Enquanto a equipe do Intercept conseguiu, aos poucos, argumentar e determinar os limites desta relação, os desentendimentos com Taibbi não teriam encontrado solução. “Após meses de luta e negociação, o Intercept chegou a um ponto em que pode funcionar efetivamente: com completa liberdade editorial e uma verba grande. Mas a First Look e Taibbi não chegaram a este acordo”, escrevem os editores, lembrando que o episódio reflete a dificuldade de encontrar o modelo ideal para o jornalismo independente.

A falta de acordo teria sido provocada, em parte, por um embate de culturas corporativas, sentenciam os editores do Intercept. Trata-se de “uma colisão entre os executivos da First Look, que vêm em grande parte do ambiente corporativo altamente estruturado do Vale do Silício, e de jornalistas independentes que veem a cultura corporativa com desdém”. Isso acontece em muitas redações, escrevem eles, mas, neste caso , foi “exacerbado pela estratégia da First Look de contratar exatamente aqueles jornalistas que cultivaram reputação de iconoclastas anti-autoritarismo”.

Uma das questões pontuais na falta de acordo entre Taibbi e a presidência da empresa – que, além de Omidyar, é formada pelo presidente John Temple e o CEO Randy Ching – teria sido um período de congelamento de contratações. Os dois projetos da First Look foram avisados, em abril, que não poderiam contratar novos profissionais durante três meses para que a companhia pudesse repensar sua direção e seus “valores”. Tanto Taibbi quanto Cook estavam no processo de contratação de suas equipes, e a proibição foi vista como um exemplo claro do excesso de autoridade da presidência da empresa sobre seus sites. (Posteriormente, Omidyar afirmou que não havia ordenado o congelamento e que a ordem havia sido um mal entendido).

Acusação de abuso

Para piorar a situação, em outubro uma funcionária da Racket queixou-se à administração da First Look sobre o comportamento de Taibbi, que acusou de abuso verbal e de hostilidade profissional; ela acreditava que tal comportamento era motivado, em parte, por ela ser mulher.

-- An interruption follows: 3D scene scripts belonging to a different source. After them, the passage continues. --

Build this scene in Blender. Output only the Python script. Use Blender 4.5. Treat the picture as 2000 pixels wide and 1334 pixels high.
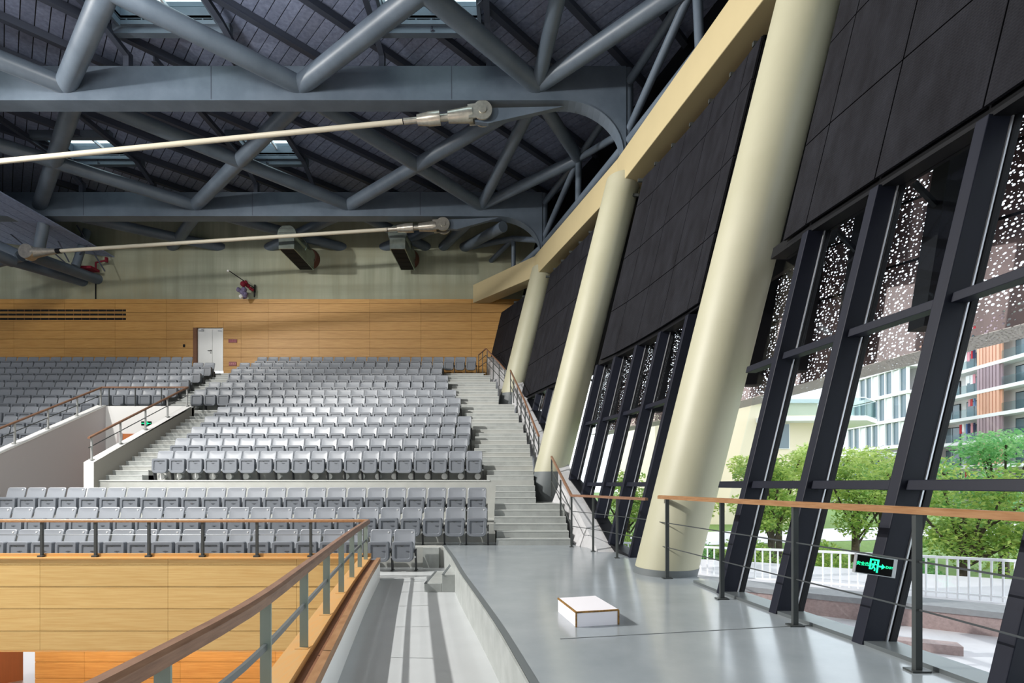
import bpy, math, random
from mathutils import Vector
random.seed(7)
for o in list(bpy.data.objects): bpy.data.objects.remove(o)
SC = bpy.context.scene
COL = SC.collection
EYE = 1.4            # eye height above the platform floor (z = 0)
F = 1000.0           # focal length in pixels, image 2000 x 1334
CX, HY = 1000.0, 945.0

# ------------------------------------------------------------------ camera, sky, key lamps, exposure
cam = bpy.data.cameras.new('camera'); co = bpy.data.objects.new('camera', cam); COL.objects.link(co)
co.location = (0, 0, EYE); co.rotation_euler = (math.radians(90), 0, 0)
cam.sensor_width = 36; cam.lens = 18.0; cam.shift_y = (HY-667)/2000.0; cam.clip_start = .05; cam.clip_end = 500
SC.camera = co
wd = bpy.data.worlds.new('overcast_sky'); SC.world = wd; wd.use_nodes = True
bg = wd.node_tree.nodes['Background']; bg.inputs[0].default_value = (.86, .93, 1.0, 1); bg.inputs[1].default_value = 2.0
SC.view_settings.view_transform = 'Standard'; SC.view_settings.look = 'None'
SC.view_settings.gamma = 1; SC.view_settings.use_curve_mapping = False
SC.view_settings.exposure = 0.42
# hall floodlights hung under the roof over the court (position, aim, watts, lamp radius)
FLOODS = [((-13.6, 6.2, 11.2), (-1.0, 9.0, 0.0), 12500, .10, 'floodlight hung under the roof over the court, nearest the platform'),
          ((-17.5, 10.6, 11.6), (-6.0, 17.5, 4.0), 3000, .15, 'floodlight hung under the roof over the court, nearest the back wall')]
FILL_LAMPS = [(x, y, 12.2) for y in (-8.0, 1.5, 9.6) for x in (-8.5, -19.0)]; FILL_LAMP_W = 560  # fill lamps added out of view to brighten the hall

# ------------------------------------------------------------------ helpers
def W(px, py, Y): return Vector(((px-CX)/F*Y, Y, (HY-py)/F*Y+EYE))
def tag(o, label=None, cat=None, group=None, kind=None):
    if label: o['label'] = label
    if cat: o['category'] = cat
    if group: o['group'] = group
    if kind: o['kind'] = kind
    return o
def empty(name, loc=(0,0,0), label=None, cat=None, group=None, kind=None, rz=0):
    o = bpy.data.objects.new(name, None); COL.objects.link(o); o.location = loc; o.rotation_euler = (0,0,rz)
    o.empty_display_size = .1
    return tag(o, label, cat, group, kind)
class MB:
    def __init__(s): s.v=[]; s.f=[]; s.m=[]; s.cm=0; s.sm=[]; s.smooth=False
    def add(s, vs, fs):
        b=len(s.v); s.v += [tuple(v) for v in vs]
        for f in fs: s.f.append(tuple(i+b for i in f)); s.m.append(s.cm); s.sm.append(s.smooth)
        return s
    def hexa(s, p):   # 4 bottom (ccw seen from above), 4 top
        return s.add(p, [(3,2,1,0),(4,5,6,7),(0,1,5,4),(1,2,6,5),(2,3,7,6),(3,0,4,7)])
    def box(s, x0,x1,y0,y1,z0,z1):
        return s.hexa([(x0,y0,z0),(x1,y0,z0),(x1,y1,z0),(x0,y1,z0),(x0,y0,z1),(x1,y0,z1),(x1,y1,z1),(x0,y1,z1)])
    def cbox(s, c, sx, sy, sz): return s.box(c[0]-sx/2,c[0]+sx/2,c[1]-sy/2,c[1]+sy/2,c[2]-sz/2,c[2]+sz/2)
    def beam(s, p0, p1, w, h, up=(0,0,1)):
        p0=Vector(p0); p1=Vector(p1); d=(p1-p0).normalized(); u=Vector(up)
        a=d.cross(u)
        if a.length<1e-4: a=d.cross(Vector((0,1,0)))
        a.normalize(); b=a.cross(d).normalized(); a=a*w/2; b=b*h/2
        q=lambda p:[p-a-b,p+a-b,p+a+b,p-a+b]
        A=q(p0); B=q(p1)
        return s.add(A+B,[(0,1,2,3),(7,6,5,4),(0,4,5,1),(1,5,6,2),(2,6,7,3),(3,7,4,0)])
    def lathe(s, p0, axis, prof, n=20, smooth=True):   # prof: (distance along axis, radius)
        p0=Vector(p0); d=Vector(axis).normalized(); a=d.orthogonal().normalized(); b=d.cross(a)
        vs=[]; fs=[]
        for (t,r) in prof:
            for i in range(n):
                th=2*math.pi*i/n; vs.append(p0+d*t+(a*math.cos(th)+b*math.sin(th))*r)
        for k in range(len(prof)-1):
            for i in range(n):
                j=(i+1)%n; fs.append((k*n+i,k*n+j,(k+1)*n+j,(k+1)*n+i))
        o=s.smooth; s.smooth=smooth; s.add(vs,fs)
        s.smooth=False
        b0=len(s.v)-len(vs); L=(len(prof)-1)*n
        s.f.append(tuple(b0+i for i in reversed(range(n)))); s.m.append(s.cm); s.sm.append(False)
        s.f.append(tuple(b0+L+i for i in range(n))); s.m.append(s.cm); s.sm.append(False)
        s.smooth=o; return s
    def tube(s, p0, p1, r, n=16):
        p0=Vector(p0); p1=Vector(p1); L=(p1-p0).length
        return s.lathe(p0,p1-p0,[(0,r),(L,r)],n)
    def prism_y(s, poly, y0, y1):   # poly: list of (x,z)
        n=len(poly); vs=[(x,y0,z) for x,z in poly]+[(x,y1,z) for x,z in poly]
        return s.add(vs,[tuple(range(n)),tuple(reversed(range(n,2*n)))]+[(i,i+n,(i+1)%n+n,(i+1)%n) for i in range(n)])
    def prism_z(s, poly, z0, z1):   # poly: (x,y), z0/z1 number or function
        n=len(poly); g=lambda z,x,y: z(x,y) if callable(z) else z
        vs=[(x,y,g(z0,x,y)) for x,y in poly]+[(x,y,g(z1,x,y)) for x,y in poly]
        return s.add(vs,[tuple(reversed(range(n))),tuple(range(n,2*n))]+[(i,(i+1)%n,(i+1)%n+n,i+n) for i in range(n)])
    def sweep(s, pts, sec):   # sec: list of (a,b): a = to the right of travel in plan, b = up
        n=len(sec); P=[Vector(p) for p in pts]; vs=[]
        for i,p in enumerate(P):
            d=(P[min(i+1,len(P)-1)]-P[max(i-1,0)]); d.z=0; d.normalize(); r=Vector((d.y,-d.x,0))
            for a,b in sec: vs.append(p+r*a+Vector((0,0,b)))
        fs=[]
        for i in range(len(P)-1):
            for k in range(n):
                j=(k+1)%n; fs.append((i*n+k,(i+1)*n+k,(i+1)*n+j,i*n+j))
        fs.append(tuple(range(n))); fs.append(tuple(reversed(range((len(P)-1)*n,len(P)*n))))
        return s.add(vs,fs)
    def build(s, name, mat, parent=None, local=False, recalc=True):
        me=bpy.data.meshes.new(name)
        off=Vector((0,0,0))
        if parent is not None and not local:
            p=parent
            while p is not None: off+=Vector(p.location); p=p.parent
        me.from_pydata([tuple(Vector(v)-off) for v in s.v],[],s.f)
        mats=mat if isinstance(mat,(list,tuple)) else [mat]
        for m in mats: me.materials.append(m)
        me.polygons.foreach_set('material_index',s.m); me.polygons.foreach_set('use_smooth',s.sm)
        if recalc:
            import bmesh
            bm=bmesh.new(); bm.from_mesh(me); bmesh.ops.recalc_face_normals(bm,faces=bm.faces); bm.to_mesh(me); bm.free()
        if any(s.sm): me.set_sharp_from_angle(angle=math.radians(42))
        me.update()
        o=bpy.data.objects.new(name,me); COL.objects.link(o)
        if parent is not None: o.parent=parent
        return o
def bevel(o, w=.01, seg=2):
    m=o.modifiers.new('bevel','BEVEL'); m.width=w; m.segments=seg; m.limit_method='ANGLE'; m.angle_limit=math.radians(40)
    return o
def child(src, parent, loc=(0,0,0), name=None, rot=None):   # copy of a part, sharing its mesh
    c=src.copy(); COL.objects.link(c); c.parent=parent; c.location=loc
    if rot: c.rotation_euler=rot
    return c
def interp(pts, x):   # monotone piecewise cubic (Catmull-Rom)
    if x<=pts[0][0]: i=0
    elif x>=pts[-1][0]: i=len(pts)-2
    else:
        i=0
        while x>pts[i+1][0]: i+=1
    x0,y0=pts[i]; x1,y1=pts[i+1]
    sl=lambda a,b:(pts[b][1]-pts[a][1])/(pts[b][0]-pts[a][0])
    m0=sl(max(i-1,0),i+1); m1=sl(i,min(i+2,len(pts)-1)); h=x1-x0; t=(x-x0)/h
    if t<0 : return y0+m0*(x-x0)
    if t>1 : return y1+m1*(x-x1)
    return (2*t**3-3*t*t+1)*y0+(t**3-2*t*t+t)*h*m0+(-2*t**3+3*t*t)*y1+(t**3-t*t)*h*m1

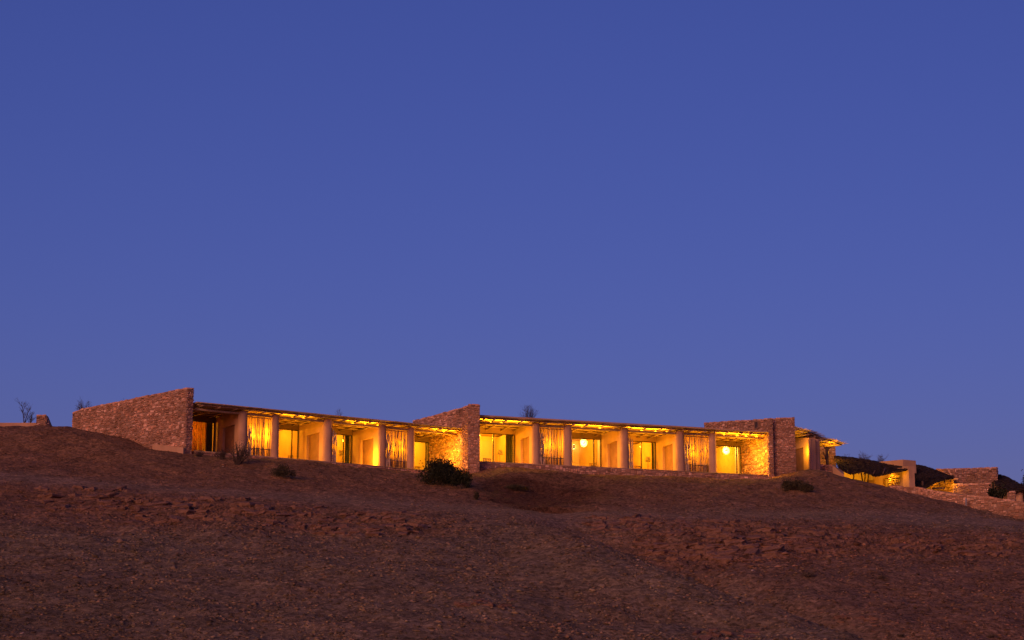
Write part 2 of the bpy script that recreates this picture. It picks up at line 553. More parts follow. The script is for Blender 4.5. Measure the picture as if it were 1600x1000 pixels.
# ------------------------------------------------------------------ stone walls
PAL = [(1.0, 1.0, 1.0), (1.16, 1.10, 1.06), (.78, .70, .66), (1.08, .96, .88), (.64, .56, .53), (1.34, 1.36, 1.42), (.92, .80, .72), (1.05, .88, .76), (1.2, 1.15, 1.12)]
def stones_on(mb, a, b, za, zb, ta, tb, size=1.0, proud=.04, rough=1.0, rnd=random):
    """irregular courses of single stones on the outer face a->b (outside on the right of a->b); za/zb bottoms, ta/tb tops"""
    a, b = Vector((a[0], a[1], 0)), Vector((b[0], b[1], 0))
    L = (b-a).length
    d = (b-a).normalized(); n = Vector((d.y, -d.x, 0))
    zt_max = max(ta, tb)
    ph = rnd.uniform(0, 9)
    def warp(x): return .05*math.sin(x*1.1+ph) + .03*math.sin(x*2.7+ph*2) if rough else 0.0
    def one(x0, x1, z0, z1):
        xm = (x0+x1)/2
        top = ta + (tb-ta)*xm/L
        bot = za + (zb-za)*xm/L
        z0 += warp(xm); z1 += warp(xm)
        if z1 < bot or z0 > top - .04: return
        z1 = min(z1, top + rnd.uniform(-.02, .03))
        g = rnd.uniform(.004, .012)
        pr = proud*rnd.uniform(.2, 1.7)
        k = min(.030, (x1-x0)*.22, (z1-z0)*.24)
        j = lambda: rnd.uniform(-.5, .5)*k
        i = len(mb.v)
        bx0, bx1, bz0, bz1 = x0+g, x1-g, z0+g, z1-g
        jj = lambda: rnd.uniform(-.012, .012)*rough
        for (xx, zz, oo) in ((bx0+jj(), bz0+jj(), -.02), (bx1+jj(), bz0+jj(), -.02), (bx1+jj(), bz1+jj(), -.02), (bx0+jj(), bz1+jj(), -.02),
                             (bx0+k+j(), bz0+k+j(), pr), (bx1-k+j(), bz0+k+j(), pr*rnd.uniform(.5, 1.2)), (bx1-k+j(), bz1-k+j(), pr*rnd.uniform(.5, 1.2)), (bx0+k+j(), bz1-k+j(), pr)):
            p = a + d*xx + n*oo
            mb.v.append((p.x, p.y, zz))
        mb.f += [(i+4, i+5, i+6, i+7)] + [(i+q, i+(q+1) % 4, i+4+(q+1) % 4, i+4+q) for q in range(4)]
        c = rnd.choice(PAL); s = rnd.uniform(.72, 1.2)*(1+.25*math.sin(xm*.9+ph)*math.sin(z0*1.7+ph))
        mb.c += [(c[0]*s, c[1]*s, c[2]*s)] * 5
    z = min(za, zb) - .1
    while z < zt_max - .03:
        h = (rnd.uniform(.22, .36) if rough else rnd.uniform(.09, .17))*size*.72
        x = -rnd.uniform(0, .2)
        while x < L - .02:
            w = (rnd.uniform(.16, .46) if rough else rnd.uniform(.13, .42))*size*.76
            x0, x1 = max(x, 0.0), min(x+w, L)
            x += w
            if x1-x0 < .04: continue
            if not rough:
                one(x0, x1, z+rnd.uniform(-.02, .02), z+h+rnd.uniform(-.02, .02)); continue
            q = rnd.random()
            zz = z + rnd.uniform(-.05, .05)
            if q < .28: one(x0, x1, zz, zz+h)
            elif q < .75:
                f = rnd.uniform(.3, .7); one(x0, x1, zz, zz+h*f)
                if x1-x0 > .28 and rnd.random() < .6:
                    xs = x0+(x1-x0)*rnd.uniform(.35, .65); one(x0, xs, zz+h*f, zz+h); one(xs, x1, zz+h*f, zz+h)
                else: one(x0, x1, zz+h*f, zz+h)
            else:
                f, g2 = rnd.uniform(.25, .4), rnd.uniform(.6, .75)
                one(x0, x1, zz, zz+h*f); one(x0, x1, zz+h*f, zz+h*g2); one(x0, x1, zz+h*g2, zz+h)
        z += h

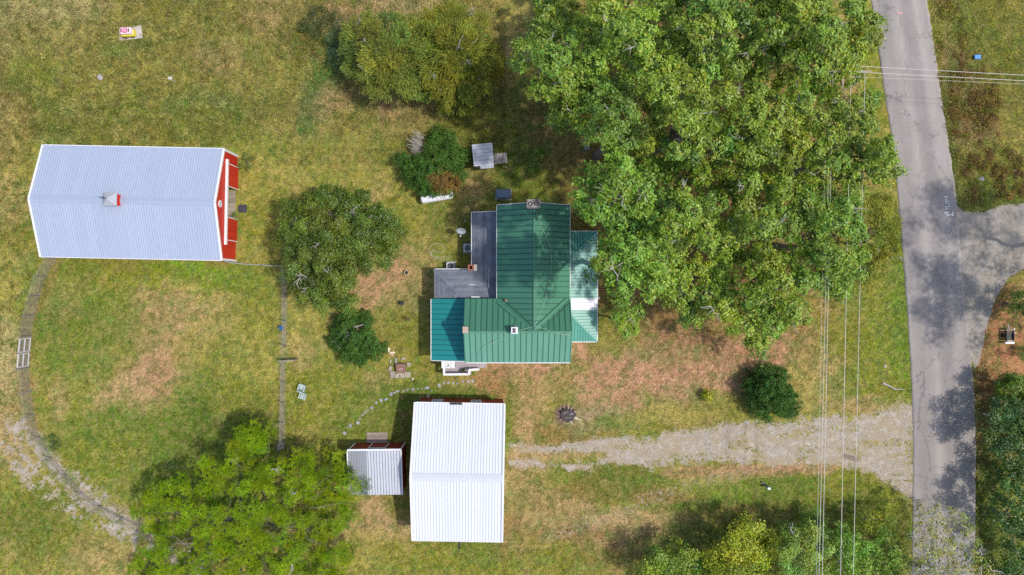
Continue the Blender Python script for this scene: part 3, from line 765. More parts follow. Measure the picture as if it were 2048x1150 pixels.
def big_barn():
    k = MPP * (H - 3.2) / H
    root = thing('barn', 'large red barn with a pale blue metal roof, ridge cupola and open sliding doors', 'barn', (-34.36, 7.68, 0), math.radians(-1.15))
    L, B, ze, zr = 16.35, 10.1, 3.2, 4.85
    wx, wy, zw, sl = gable_barn(root, L, B, ze, zr, M_BLUEROOF, M_BLUERIB, M_REDP, M_WHITE, oh=.06, cap=.62, capmat=M_CAP)
    # east gable: wall with an open doorway, local y from -.9 to 1.75
    ya, yb = -1.05, 1.75
    X = wx
    for a, b in ((-wy + .062, ya), (yb, wy - .062)):
        n = int((b - a) / .42) + 1
        for i in range(n):                                     # upright painted boards
            y0, y1 = a + (b - a) * i / n, a + (b - a) * (i + 1) / n
            mb = MB(); mb.box((X, (y0 + y1) / 2, 1.05), (.05, y1 - y0 - .012, 2.3)); mb.build('wall_board', M_REDP, root)
    wall(root, X, -wy + .062, X, wy - .062, 2.205, [(0, zw), (.5, zr - .13), (1, zw)], M_REDP, th=.06, name='gable_wall')
    for s in (-1, 1):                                           # corner boards
        mb = MB(); mb.box((X + .04, s * (wy - .02), 1.5), (.16, .2, 3.1)); mb.build('corner_board', M_WHITE, root)
    # track cover and sliding doors, pushed open to both sides
    mb = MB(); mb.box((X + .16, .30, 2.62), (.20, 7.8, .24)); mb.build('track_cover', M_WHITE, root)
    for y0, y1 in ((yb + .02, yb + 2.1), (ya - 2.1, ya - .02)):
        d = thing_part('sliding_door', root)
        n = 5
        for i in range(n):
            mb = MB(); w = (y1 - y0) / n
            mb.box((X + .14, y0 + w * (i + .5), 1.28), (.05, w - .012, 2.4)); mb.build('board', M_REDP, d)
        for y in (y0, y1):
            mb = MB(); mb.box((X + .19, y, 1.28), (.05, .07, 2.42)); mb.build('edge_trim', M_WHITE, d)
    # oval sign under the peak
    mb = MB(); mb.tube([(X + .04, .0, 3.75), (X + .10, .0, 3.75)], .34, 20)
    mb.v = [(v[0], v[1] * .95, 3.75 + (v[2] - 3.75) * 1.0) for v in mb.v]
    sg = mb.build('oval_sign', M_WHITE, root)
    mb = MB(); mb.tube([(X + .101, -.12, 3.8), (X + .108, -.12, 3.8)], .07, 8); mb.tube([(X + .101, .10, 3.72), (X + .108, .10, 3.72)], .07, 8); mb.beam((X + .105, -.2, 3.62), (X + .105, .2, 3.62), .04, .01, (1, 0, 0))
    mb.build('sign_motif', M_GALV, sg)
    # floor inside the doorway: worn planks
    for i in range(7):
        mb = MB(); y = ya + .2 + i * .39
        mb.box((X - 1.0 - .05 * (i % 2), y, .06), (1.9, .36, .06)); mb.build('floor_plank', M_WOOD, root)
    mb = MB(); mb.box((X - 4.5, 0, .015), (5.0, 8, .02)); mb.build('floor', M_DARK, root)
    # cupola astride the ridge
    cx, cz = -.65, zr
    cu = thing_part('cupola', root)
    mb = MB(); mb.box((cx, 0, cz + .28), (.96, .96, .9)); mb.build('cupola_wall', M_REDP, cu)
    for s, t in (((cx + .53, -.0), (.03, .9)), ((cx - .53, 0), (.03, .9))):
        for q in range(4):
            mb = MB(); mb.box((s[0], 0, cz + .2 + q * .12), (.05, .8, .03)); mb.build('louvre', M_REDP, cu)
    mb = MB()
    r, z0, z1 = .61, cz + .74, cz + 1.22
    mb.add([(cx - r, -r, z0), (cx + r, -r, z0), (cx + r, r, z0), (cx - r, r, z0), (cx, 0, z1), (cx - r, -r, z0 - .05), (cx + r, -r, z0 - .05), (cx + r, r, z0 - .05), (cx - r, r, z0 - .05)],
           [(0, 1, 4), (1, 2, 4), (2, 3, 4), (3, 0, 4), (8, 7, 6, 5), (5, 6, 1, 0), (6, 7, 2, 1), (7, 8, 3, 2), (8, 5, 0, 3)])
    mb.build('cupola_roof', surf('cupola_steel', (.40, .42, .46), .7, metal=0, spec=.2, var=.15), cu)
    # weathervane
    mb = MB(); mb.tube([(cx, 0, z1 - .05), (cx, 0, z1 + .8)], .022, 6)
    mb.beam((cx - .28, .05, z1 + .6), (cx + .28, -.05, z1 + .6), .028, .028); mb.beam((cx, -.2, z1 + .5), (cx, .2, z1 + .5), .022, .022)
    mb.add([(cx - .3, .05, z1 + .5), (cx - .12, .02, z1 + .56), (cx - .3, .05, z1 + .75), (cx - .3, .07, z1 + .5), (cx - .12, .04, z1 + .56), (cx - .3, .07, z1 + .75)], [(0, 1, 2), (5, 4, 3), (0, 3, 4, 1), (1, 4, 5, 2), (2, 5, 3, 0)])
    mb.box((cx + .05, 0, z1 + .76), (.26, .04, .18)); mb.build('weathervane', M_DARK, cu)
    return root
def thing_part(name, parent):
    """a part that is itself made of pieces: an Empty under its thing"""
    o = bpy.data.objects.new(name, None); COL.objects.link(o); o.parent = parent; o.empty_display_size = .2
    return o
barn = big_barn()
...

Os editores do Intercept deixam claro, no entanto, que nunca presenciaram tal comportamento abusivo e que a funcionária não quis ser identificada no artigo ou falar sobre o caso. Em um adendo no fim do texto, Taibbi também é defendido por Alex Pareene, editor-executivo da Racket, que afirma que nunca testemunhou “qualquer comportamento que pudesse ser caracterizado como ‘abusivo’”. “Sua hostilidade era destinada a seus superiores, não a seus subordinados. Ele certamente não era mais ‘combativo’ do que diversos editores com que trabalhei, incluindo o editor-chefe do Intercept, John Cook”, escreveu.

Dias após a saída de Taibbi da First Look, a Rolling Stone confirmou que ele voltará a escrever para a revista. O futuro dos projeto da empresa de Omidyar é incerto: há alguns meses, o empresário afirmou que estava revisando o foco da companhia e construindo um ambiente para promover o desenvolvimento de novas tecnologias para distribuição e consumo de notícias. E ainda que tenha dito que seu compromisso com o Intercept e com a Racket continua firme, deixou claro que, a curto prazo, não serão lançadas mais revistas digitais. A ideia do site “carro-chefe” também foi abandonada.

“A maior parte dos jornalistas contratada pela First Look teve a impressão de que estaria se unindo a uma grande e ambiciosa organização de notícias, e a mudança deixou muitos funcionários profundamente preocupados quanto ao compromisso da companhia com o jornalismo e confusos quanto a sua missão”, concluem os editores do Intercept.